Before the Minister sits down, the question I asked was whether the Ministry of Justice could add its considerable weight to what I know is the view in the Department of Health that it is important to make some progress with that legislation in some way in the next parliamentary Session. Is the MoJ willing to support that view to the people putting together the proposals for the parliamentary programme for the next year?
The MoJ has a role by statute to liaise with the Law Commission. That is about as far as I can take it. I personally have sympathy with the concerns expressed. So far as that assists, I hope that I can bring them to the attention of my masters, as it were, in the Ministry of Justice. I fear that I cannot go any further than that.
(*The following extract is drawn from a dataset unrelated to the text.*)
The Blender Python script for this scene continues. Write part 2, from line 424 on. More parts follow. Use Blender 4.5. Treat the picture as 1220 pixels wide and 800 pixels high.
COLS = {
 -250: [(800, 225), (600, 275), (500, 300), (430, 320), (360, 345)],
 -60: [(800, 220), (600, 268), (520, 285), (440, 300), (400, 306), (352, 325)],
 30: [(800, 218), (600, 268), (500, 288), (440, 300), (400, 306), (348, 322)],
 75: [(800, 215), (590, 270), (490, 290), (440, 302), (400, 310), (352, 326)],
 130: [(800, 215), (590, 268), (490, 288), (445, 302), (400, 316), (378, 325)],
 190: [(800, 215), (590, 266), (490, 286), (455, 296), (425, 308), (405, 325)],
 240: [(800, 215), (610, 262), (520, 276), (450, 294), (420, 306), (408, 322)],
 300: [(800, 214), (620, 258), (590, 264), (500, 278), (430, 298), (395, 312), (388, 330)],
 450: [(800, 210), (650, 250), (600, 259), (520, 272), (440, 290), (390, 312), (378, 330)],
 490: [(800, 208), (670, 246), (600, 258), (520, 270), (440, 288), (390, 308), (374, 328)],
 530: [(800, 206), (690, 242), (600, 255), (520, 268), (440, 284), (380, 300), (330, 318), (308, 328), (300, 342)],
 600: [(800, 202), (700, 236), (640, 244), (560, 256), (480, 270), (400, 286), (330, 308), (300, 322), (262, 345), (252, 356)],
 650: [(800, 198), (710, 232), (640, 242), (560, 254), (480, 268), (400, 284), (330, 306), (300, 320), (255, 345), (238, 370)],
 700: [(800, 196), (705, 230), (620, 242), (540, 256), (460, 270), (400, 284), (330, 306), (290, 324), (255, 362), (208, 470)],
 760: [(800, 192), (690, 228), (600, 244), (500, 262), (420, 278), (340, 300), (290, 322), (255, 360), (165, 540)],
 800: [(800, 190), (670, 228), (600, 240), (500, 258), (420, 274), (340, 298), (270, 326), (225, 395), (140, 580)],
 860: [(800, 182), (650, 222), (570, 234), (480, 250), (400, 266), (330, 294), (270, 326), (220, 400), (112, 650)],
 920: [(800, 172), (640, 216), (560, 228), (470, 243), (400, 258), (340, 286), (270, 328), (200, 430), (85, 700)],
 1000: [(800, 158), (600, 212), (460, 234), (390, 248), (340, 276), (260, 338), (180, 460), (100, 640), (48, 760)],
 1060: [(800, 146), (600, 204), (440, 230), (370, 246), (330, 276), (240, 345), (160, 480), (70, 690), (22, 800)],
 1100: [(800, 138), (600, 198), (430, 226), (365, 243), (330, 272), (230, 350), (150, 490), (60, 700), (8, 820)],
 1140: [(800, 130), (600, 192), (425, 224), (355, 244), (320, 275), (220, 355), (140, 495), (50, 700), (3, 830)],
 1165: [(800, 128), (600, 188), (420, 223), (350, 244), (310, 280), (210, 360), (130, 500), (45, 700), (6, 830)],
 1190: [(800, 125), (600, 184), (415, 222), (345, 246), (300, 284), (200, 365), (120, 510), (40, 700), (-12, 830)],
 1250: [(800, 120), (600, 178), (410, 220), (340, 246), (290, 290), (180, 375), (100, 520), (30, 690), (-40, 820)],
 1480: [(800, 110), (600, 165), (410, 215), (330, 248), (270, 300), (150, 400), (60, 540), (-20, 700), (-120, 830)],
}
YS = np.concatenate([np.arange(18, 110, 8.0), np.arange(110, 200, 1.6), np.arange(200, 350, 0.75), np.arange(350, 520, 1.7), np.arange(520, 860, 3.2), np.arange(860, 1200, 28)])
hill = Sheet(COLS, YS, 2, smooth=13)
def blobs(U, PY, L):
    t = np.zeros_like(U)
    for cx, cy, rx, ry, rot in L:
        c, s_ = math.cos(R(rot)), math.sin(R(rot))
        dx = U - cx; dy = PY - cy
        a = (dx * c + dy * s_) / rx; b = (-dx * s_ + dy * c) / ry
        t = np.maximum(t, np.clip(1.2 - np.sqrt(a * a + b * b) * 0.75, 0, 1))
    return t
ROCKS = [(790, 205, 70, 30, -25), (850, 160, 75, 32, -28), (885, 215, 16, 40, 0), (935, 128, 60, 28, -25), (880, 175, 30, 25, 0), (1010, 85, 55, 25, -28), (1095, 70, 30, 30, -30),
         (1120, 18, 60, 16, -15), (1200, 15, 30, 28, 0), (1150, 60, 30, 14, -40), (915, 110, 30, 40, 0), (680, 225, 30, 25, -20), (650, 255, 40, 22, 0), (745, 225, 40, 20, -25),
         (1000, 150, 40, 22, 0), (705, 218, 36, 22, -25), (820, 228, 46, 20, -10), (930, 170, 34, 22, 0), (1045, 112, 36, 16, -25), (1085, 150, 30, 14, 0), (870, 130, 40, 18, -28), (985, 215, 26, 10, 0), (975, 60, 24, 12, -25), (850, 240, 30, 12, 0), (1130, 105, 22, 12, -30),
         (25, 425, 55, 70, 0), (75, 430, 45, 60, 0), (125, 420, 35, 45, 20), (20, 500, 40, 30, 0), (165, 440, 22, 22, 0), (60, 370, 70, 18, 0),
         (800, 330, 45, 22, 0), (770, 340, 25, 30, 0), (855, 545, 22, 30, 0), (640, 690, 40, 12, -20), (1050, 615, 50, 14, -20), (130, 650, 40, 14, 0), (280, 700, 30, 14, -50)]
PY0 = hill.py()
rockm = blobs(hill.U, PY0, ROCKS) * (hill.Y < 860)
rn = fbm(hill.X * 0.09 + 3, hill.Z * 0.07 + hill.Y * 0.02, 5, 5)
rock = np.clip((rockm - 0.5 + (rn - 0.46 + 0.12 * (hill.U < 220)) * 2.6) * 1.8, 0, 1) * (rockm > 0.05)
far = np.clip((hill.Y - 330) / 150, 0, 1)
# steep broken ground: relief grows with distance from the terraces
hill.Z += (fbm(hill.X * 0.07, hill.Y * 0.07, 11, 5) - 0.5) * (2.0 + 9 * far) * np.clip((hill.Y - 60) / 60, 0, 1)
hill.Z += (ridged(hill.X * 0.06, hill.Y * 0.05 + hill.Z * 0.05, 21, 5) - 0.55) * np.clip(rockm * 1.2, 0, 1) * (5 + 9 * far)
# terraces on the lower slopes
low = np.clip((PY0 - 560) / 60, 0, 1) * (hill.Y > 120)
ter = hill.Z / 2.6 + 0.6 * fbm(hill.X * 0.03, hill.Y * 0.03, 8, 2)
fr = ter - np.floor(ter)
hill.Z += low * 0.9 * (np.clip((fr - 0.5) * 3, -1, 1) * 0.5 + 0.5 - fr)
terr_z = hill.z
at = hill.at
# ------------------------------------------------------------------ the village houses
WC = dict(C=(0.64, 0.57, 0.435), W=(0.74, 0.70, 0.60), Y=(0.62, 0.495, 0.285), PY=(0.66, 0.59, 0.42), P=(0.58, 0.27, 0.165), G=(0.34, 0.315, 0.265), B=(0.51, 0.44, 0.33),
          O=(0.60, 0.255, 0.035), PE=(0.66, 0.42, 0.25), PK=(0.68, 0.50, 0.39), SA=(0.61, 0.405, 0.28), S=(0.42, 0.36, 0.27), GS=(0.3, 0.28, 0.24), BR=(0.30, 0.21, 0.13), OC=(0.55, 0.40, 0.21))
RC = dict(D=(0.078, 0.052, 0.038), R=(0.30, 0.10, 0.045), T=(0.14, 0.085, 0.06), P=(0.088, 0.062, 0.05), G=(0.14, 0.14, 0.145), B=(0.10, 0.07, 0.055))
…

I think that the noble Lord will understand that.
I think that that has dealt with most of the main issues. As I said, the particular concerns of my noble friend Lord Hodgson are, I think, largely met in the report. That is not to say that they are not of considerable importance—they are. However, I respectfully reject the suggestion that the Government are sitting on their hands in respect of the unimplemented proposals. I hope that I have explained that there has been a great deal of progress. Of course, some have not been progressed at the pace that some would like, but there have to be priorities. To give one example, on one aspect of potential reform that has been mentioned, the termination of tenancies project, which relates to the Law Commission report published in 2006, we accept that that is a very long period between publication and decision, but we hope to reach a final decision this year.
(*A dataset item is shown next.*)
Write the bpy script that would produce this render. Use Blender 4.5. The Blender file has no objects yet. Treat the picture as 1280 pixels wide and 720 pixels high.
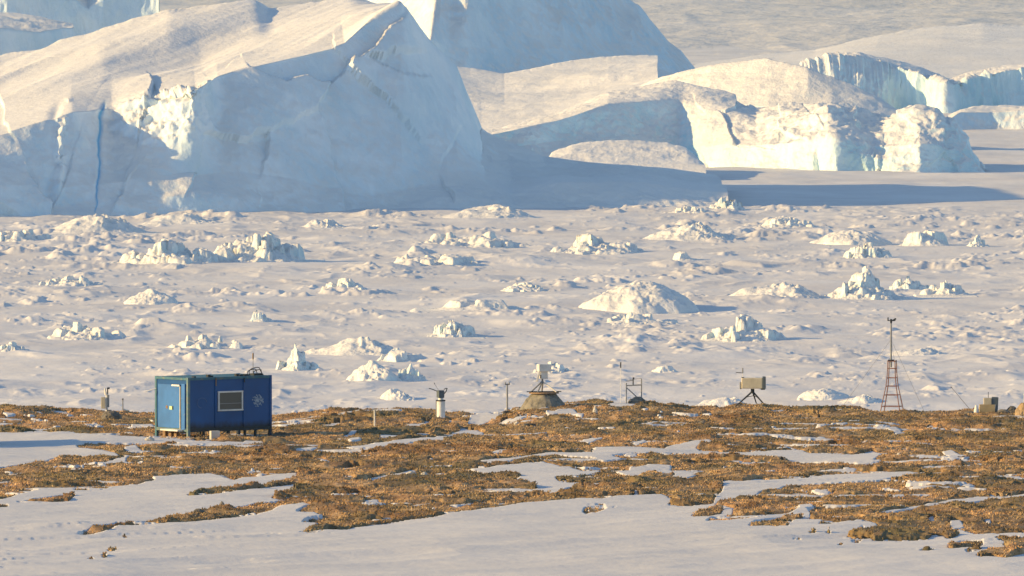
import bpy, bmesh, math, random
import numpy as np
from mathutils import Vector, Matrix
random.seed(7); RS = np.random.RandomState(11)
S = bpy.context.scene; C = S.collection; R = math.radians
# ------------------------------------------------------------------ camera
H = 87.0; F = 14222.0; YH = -150.0            # eye height over the sea ice, focal length in px, horizon row
PITCH = math.atan((360-YH)/F)
cd = bpy.data.cameras.new('camera'); cam = bpy.data.objects.new('camera', cd); C.objects.link(cam)
cd.sensor_width = 36; cd.lens = F/1280*36; cd.clip_start = 5; cd.clip_end = 120000
cam.location = (0, 0, H); cam.rotation_euler = (math.pi/2-PITCH, 0, 0); S.camera = cam
S.render.resolution_x = 1024; S.render.resolution_y = 576
# ------------------------------------------------------------------ light
SUN_EL = 17.0; SUN_AZ = -10.0                 # sun to the left, a little on the camera's side
sdir = Vector((-math.cos(R(SUN_EL))*math.cos(R(SUN_AZ)), math.cos(R(SUN_EL))*math.sin(R(SUN_AZ)), math.sin(R(SUN_EL))))
ld = bpy.data.lights.new('sun', 'SUN'); ld.energy = 5.0; ld.angle = R(0.5); ld.color = (1.0, 0.68, 0.26)
lo = bpy.data.objects.new('sun', ld); C.objects.link(lo); lo.rotation_euler = sdir.to_track_quat('Z', 'Y').to_euler()
W = bpy.data.worlds.new('World'); S.world = W; W.use_nodes = True
nt = W.node_tree; bg = nt.nodes['Background']; sk = nt.nodes.new('ShaderNodeTexSky'); sk.sky_type = 'NISHITA'
sk.sun_disc = False; sk.sun_elevation = R(SUN_EL); sk.sun_rotation = math.atan2(sdir.x, sdir.y); sk.air_density = 1.0; sk.dust_density = 0.2; sk.ozone_density = 2.2
nt.links.new(sk.outputs[0], bg.inputs[0]); bg.inputs[1].default_value = 0.127
S.view_settings.view_transform = 'Standard'; S.view_settings.look = 'None'; S.view_settings.gamma = 1
S.view_settings.exposure = 0.51; S.view_settings.use_curve_mapping = False

# ------------------------------------------------------------------ helpers
def ray(px, py):
    """world direction with unit y for photo pixel (1280 wide)"""
    px = np.asarray(px, float); py = np.asarray(py, float)
    cx = (px-640)/F; cy = -(py-360)/F
    s, c = math.sin(PITCH), math.cos(PITCH)
    y = c + cy*s; z = -s + cy*c
    return cx/y, z/y
def at(px, py, d):
    a, b = ray(px, py); return Vector((float(a)*d, d, H+float(b)*d))
def ground_d(py, z=0.0):
    a, b = ray(640, py); return (z-H)/b
def topix(x, y, z):
    s, c = math.sin(PITCH), math.cos(PITCH); zz = z-H
    w = y*c - zz*s; v = y*s + zz*c
    return 640+F*x/w, 360-F*v/w
def tag(o, label=None, cat=None, group=None, kind=None):
    if label: o['label'] = label
    if cat: o['category'] = cat
    if group: o['group'] = group
    if kind: o['kind'] = kind
    return o
def _h(ix, iy, iz, seed):
    n = (ix*374761393 + iy*668265263 + iz*2147483647 + seed*1274126177) & 0xffffffff
    n = ((n ^ (n >> 13))*1274126177) & 0xffffffff
    n = ((n ^ (n >> 16))*2246822519) & 0xffffffff
    return ((n ^ (n >> 15)) & 0xffffff)/float(0xffffff)*2-1
def noise(x, y, z=None, seed=0):
    x = np.asarray(x, float); y = np.asarray(y, float)
    ix = np.floor(x).astype(np.int64); iy = np.floor(y).astype(np.int64); fx = x-ix; fy = y-iy
    fx = fx*fx*fx*(fx*(fx*6-15)+10); fy = fy*fy*fy*(fy*(fy*6-15)+10)
    def pl(k):
        a = _h(ix, iy, k, seed); b = _h(ix+1, iy, k, seed); c = _h(ix, iy+1, k, seed); d = _h(ix+1, iy+1, k, seed)
        return (a*(1-fx)+b*fx)*(1-fy)+(c*(1-fx)+d*fx)*fy
    if z is None: return pl(0)
    z = np.asarray(z, float); iz = np.floor(z).astype(np.int64); fz = z-iz; fz = fz*fz*(3-2*fz)
    return pl(iz)*(1-fz)+pl(iz+1)*fz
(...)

The noble Lord, Lord Beecham, was critical of the Government’s criticism of his party’s suggestions in relation to private landlords and security of tenure. I think that the debate so far has focused on whether or not rate freezes of three years were necessarily a good idea. The noble Lord eschewed party politics and then proceeded to indulge in it. I respond by saying simply that the case for rent control is far from clear.
I did not raise the issue of rent control; I was talking specifically about security of tenure.
There is a complete answer to the concerns which the noble Lord was raising; perhaps I will not indulge myself by going into it now. Suffice it to say that the whole question is extremely difficult. I hope that he will accept that we operate continuously in a challenging economic environment. We have made significant progress in implementing the commission’s proposals. This Government, as, I am sure, does the party opposite, hold the Law Commission in very high regard. We continue to work with constructively with it. We have made great progress and can demonstrate by what has happened and what continues to happen the continued relevance and resilience of the commission’s work.